A purely hypothetical puzzle, but I’m wondering, would Christian Louboutin have a viable trademark claim if Yves Saint Laurent sold women’s shoes in boxes bearing the above seemingly random grid of letters, each letter having equal type, style, font, color and emphasis?

For those of you who answered with a strong “of course not,” I suspect your answer must change if selected highlighting is added in a way that emphasizes the LOUBOUTIN mark, makes it clearly legible, and causes it to visually “pop” from the letter grid, as shown below:

Here is the point. In Christian Louboutin’s current trademark infringement lawsuit against Yves Saint Laurent (asserting Louboutin’s lacquered red sole trademark for women’s high fashion designer footwear), it is important to appreciate that the allegedly infringing women’s shoes at issue are monochrome red in color, meaning the entire shoe is red, each and every portion, not just the sole (which is the extent of Louboutin’s registered non-traditional single color trademark), making it very difficult to argue that the allegedly infringing Yves Saint Laurent red sole does anything other than blend into the background of their entirely red-colored shoes.

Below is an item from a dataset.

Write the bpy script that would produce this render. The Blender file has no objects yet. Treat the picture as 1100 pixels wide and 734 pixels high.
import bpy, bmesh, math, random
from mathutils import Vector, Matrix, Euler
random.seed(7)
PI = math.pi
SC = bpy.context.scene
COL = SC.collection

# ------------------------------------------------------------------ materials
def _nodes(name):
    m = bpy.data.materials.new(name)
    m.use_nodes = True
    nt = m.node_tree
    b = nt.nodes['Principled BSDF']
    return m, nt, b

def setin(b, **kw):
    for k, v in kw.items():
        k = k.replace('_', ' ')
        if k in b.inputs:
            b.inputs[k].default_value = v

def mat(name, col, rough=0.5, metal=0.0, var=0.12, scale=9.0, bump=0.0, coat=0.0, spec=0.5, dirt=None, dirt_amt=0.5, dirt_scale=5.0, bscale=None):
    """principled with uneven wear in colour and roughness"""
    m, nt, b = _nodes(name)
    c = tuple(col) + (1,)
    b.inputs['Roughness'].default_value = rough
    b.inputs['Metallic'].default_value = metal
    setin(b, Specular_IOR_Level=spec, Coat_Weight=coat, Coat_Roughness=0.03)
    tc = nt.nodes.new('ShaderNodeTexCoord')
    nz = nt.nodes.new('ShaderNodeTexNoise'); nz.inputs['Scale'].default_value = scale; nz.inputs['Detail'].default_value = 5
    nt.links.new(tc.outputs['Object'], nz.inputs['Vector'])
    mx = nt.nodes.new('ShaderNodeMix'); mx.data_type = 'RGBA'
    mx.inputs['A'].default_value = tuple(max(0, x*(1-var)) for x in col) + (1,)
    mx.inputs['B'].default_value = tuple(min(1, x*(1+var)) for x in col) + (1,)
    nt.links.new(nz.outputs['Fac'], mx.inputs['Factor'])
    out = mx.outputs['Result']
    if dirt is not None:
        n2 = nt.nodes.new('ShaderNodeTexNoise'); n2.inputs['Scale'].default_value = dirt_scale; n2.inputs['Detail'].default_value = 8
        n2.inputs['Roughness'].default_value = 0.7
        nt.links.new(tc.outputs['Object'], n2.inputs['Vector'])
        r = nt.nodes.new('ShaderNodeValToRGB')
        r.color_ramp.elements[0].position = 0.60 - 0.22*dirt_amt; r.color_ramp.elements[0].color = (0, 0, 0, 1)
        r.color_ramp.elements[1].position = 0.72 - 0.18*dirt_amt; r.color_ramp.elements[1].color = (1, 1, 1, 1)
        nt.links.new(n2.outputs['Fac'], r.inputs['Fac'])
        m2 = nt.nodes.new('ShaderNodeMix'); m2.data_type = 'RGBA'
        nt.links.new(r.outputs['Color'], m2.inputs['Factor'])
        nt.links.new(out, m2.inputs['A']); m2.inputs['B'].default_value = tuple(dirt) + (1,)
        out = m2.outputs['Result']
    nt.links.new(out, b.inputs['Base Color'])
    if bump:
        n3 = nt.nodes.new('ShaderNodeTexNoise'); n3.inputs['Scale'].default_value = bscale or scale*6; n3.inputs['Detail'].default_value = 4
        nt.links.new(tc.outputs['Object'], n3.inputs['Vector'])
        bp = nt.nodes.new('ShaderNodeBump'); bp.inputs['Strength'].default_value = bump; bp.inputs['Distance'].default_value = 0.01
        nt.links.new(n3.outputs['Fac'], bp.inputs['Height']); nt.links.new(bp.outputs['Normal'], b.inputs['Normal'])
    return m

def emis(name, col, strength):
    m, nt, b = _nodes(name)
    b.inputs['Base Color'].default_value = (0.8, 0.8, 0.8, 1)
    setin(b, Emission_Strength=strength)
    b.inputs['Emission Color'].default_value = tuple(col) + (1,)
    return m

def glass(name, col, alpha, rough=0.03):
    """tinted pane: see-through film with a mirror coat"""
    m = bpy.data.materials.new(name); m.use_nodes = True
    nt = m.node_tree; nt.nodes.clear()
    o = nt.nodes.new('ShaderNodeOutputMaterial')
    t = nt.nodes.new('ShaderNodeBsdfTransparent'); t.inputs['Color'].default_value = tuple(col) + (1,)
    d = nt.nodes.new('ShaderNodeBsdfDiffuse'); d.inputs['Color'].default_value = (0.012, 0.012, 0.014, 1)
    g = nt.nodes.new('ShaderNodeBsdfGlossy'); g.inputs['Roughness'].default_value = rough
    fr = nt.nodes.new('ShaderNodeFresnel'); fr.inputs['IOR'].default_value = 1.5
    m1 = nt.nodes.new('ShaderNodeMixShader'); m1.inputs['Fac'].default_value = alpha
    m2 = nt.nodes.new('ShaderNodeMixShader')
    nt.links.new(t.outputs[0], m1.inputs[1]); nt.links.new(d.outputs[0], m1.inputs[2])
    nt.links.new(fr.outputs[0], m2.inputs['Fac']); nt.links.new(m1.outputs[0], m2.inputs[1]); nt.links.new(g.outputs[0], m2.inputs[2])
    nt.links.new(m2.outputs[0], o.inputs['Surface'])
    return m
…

In fact, I’m left wondering whether an average consumer would even discern Louboutin’s red sole mark in Yves Saint Laurent’s monochrome red high heel shoes, anymore than they would notice the LOUBOUTIN mark in the colorless letter grid at the top of this post, or whether they would more likely and simply see a harmless sea of letters and a harmless sea of red throughout the entire shoe.

Stay tuned for some more of my thoughts on Louboutin’s lacquered red sole trademark infringement claim against Yves Saint Laurent.

In the meantime, below the jump you’ll find a depiction of the same letter grid with more highlighted words that are relevant to the current trademark battle between Louboutin and Yves Saint Laurent.

First, how are they relevant? And, what other words can you find beyond those highlighted ones?

For other DuetsBlog coverage — by a few of our more fashion-minded authors (Tiffany and Catlan) — of the Louboutin trademark battle involving the lacquered red sole trademark, see here, here, here, here, and here.

  • Mariecg2001

    Sorry, I don’t agree with you… I have noticed the Louboutin’s red soles in many TV shows lately, the shoes sometimes actually being identified as Louboutins by characters. Their presence in hit shows has put the mark not only in the minds of those who can afford the product but in the minds of hundreds of thousands of people who can only dream about being able to buy designer shoes.

    Now, let’s go back to the Yves St-Laurent red shoes… If I had seen someone wearing them, the sole would not have been lost among the rest as in your puzzle, quite the contrary, I would have thought that it was not such a good idea for Louboutin to make red shoes… I would have been confused as the source of the shoes… which is, last time I checked, an important criteria to determine whether or not there is infringement of the mark…

    • stevebaird

      Paul, I’m with you that red soles are source identifying and that Louboutin’s rights don’t or shouldn’t prevent another from selling a monochrome red shoe.

      Mariecg2001, do you agree that if Louboutin had submitted a specimen showing an all red monochrome shoe as a specimen of use, claiming in the drawing a single-color applied to the sole of the shoe, he would have been denied and told he isn’t using the claimed mark? I have no doubt about the answer to that question and it really highlights to me one of the inherent or implied limitations on a single-color mark that appears on only a portion of an article: There must be contrast between the claimed portion of the article and what isn’t claimed, otherwise it doesn’t stand out as a mark, it’s just a red shoe.

      I have great concerns about obtaining a narrow color mark that is on its face limited to a specific placement of that color on an article and then using it to stop the use of color on the entire article. Could Duracell enjoin a 100% copper-colored battery based on rights in its copper TOP color trademark? I don’t think so. I think it triggers a fair use issue when the enforcement target is an article with a single color applied on all surfaces, unless, of course, the registered trademark was approved as a single color mark covering the entire surface of the article in the first place, as was the case with the Owens Corning pink colored fibrous glass insulation.

      More thoughts to come on this subject, it is certainly an interesting topic. Thanks for sharing your thoughts. Steve

  • paul mussell

    Red soles are source identifying, red shoes (with or without red soles) are not, at least not that we know of. YSL should prevail.